Michael Bérubé has a good, though a bit longwinded, post about theory.
People who resisted "theory" in English and Foreign Language Departments in the 1980s and 90s were, for the most part, intellectually incurious folks, as Michael points out. To cling to some love of "literature" in a purely reactionary formation is not helpful at all. On the other hand, there was a kind of theorizing that did indeed suppppress the "literary," and, indeed, the "theoretical" itself. That is to say, defenders of the literary did have a point; their problem was that they identified the "literary" per se with a single school of criticism ("New Criticism") in a profoundly ahistorical way. "Theory" is not a single thing, but the inevitable result of intellectual curiosity. While I may not be sympathetic to every direction theory has gone, I wouldn't want to put any pre-established limits on this curiosity.
There is a kind of fantasy that if theory somehow disappears, we can get back to the good old days. There were no good old days, however. Even the establishment of the "literary" was the result of a theorization, and came at the expense of other kinds of knowledge and erudition.
The negative aspect of theory has to do with a sort of bland eclecticism that takes every theorist of a certain renown as a valid starting point. That is, you can't just take for granted that a theorist has "demonstrated" something to be the case. You can't mix your Foucault and Derrida without taking into account the potential contradictions between the two thinkers. You can't just say, "It's all good." Some of it may be bad.

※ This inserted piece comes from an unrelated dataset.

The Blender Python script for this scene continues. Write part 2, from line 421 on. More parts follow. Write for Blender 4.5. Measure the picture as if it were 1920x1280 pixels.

Michael makes a good point about the Eagleton book that is used in many courses for graduate students. He calls it "a book so glib and unreliable that I would not inflict it on any serious student." I agree, but the fact is that such books have been used countless times to promulgate a sort of short-hand, glib, paint-by-the-numbers approach to theory. When I teach theory I only assign primary texts. Of course the students hate me for this!
There is also the demand that theorists demonstrate their literary bona fides. Yes, I really do love literature, even though I never talk about it in my work! I always get suspicious of a Frank Lentricchia who discovers that he really likes literature, after having tried to suppppppress literature for years!
2 comentarios:
But with Theory, can't you "start anywhere"? Don't all roads lead to Rome in this case? Different routes to the same flatening of the literary?
I am probably not qualified to opine on this subject, having been introduced to Theory by that Eagleton book. And I can read a few pages of Derrida or Hartman & then a certain sameness sets in. This may very well be my failure, not that of the theorists. Still, I can go back to Wordsworth, say -- either the poems or the prefaces -- & find what he says has a texture & detail & relationship to the ways in which language is used that is actually useful to me as a writer. I'm not interested in theory for theory's sake, though I guess I might be if I were working in an regular sort of English department, which I'm not.
I don't think that we can go back to a time "before theory," despite the fact that I have invoked Wordsworth above. Wordsworth was a sophisticated theorist. (I find some of his views useful, others not.) I just tossed in the trash an invitation to join from that group -- what is it? The American Literature Association? -- that broke away from the MLA over the Question of Theory several years ago. I tossed it in the trash because, as Dylan sings, "You can always go back, but you can't go back all the way."
And Berube is the last person in the universe who should be calling anybody glib.
I don't find Bérubé glib, myself. He can be a bit facetious, but then again I can be facetious as well.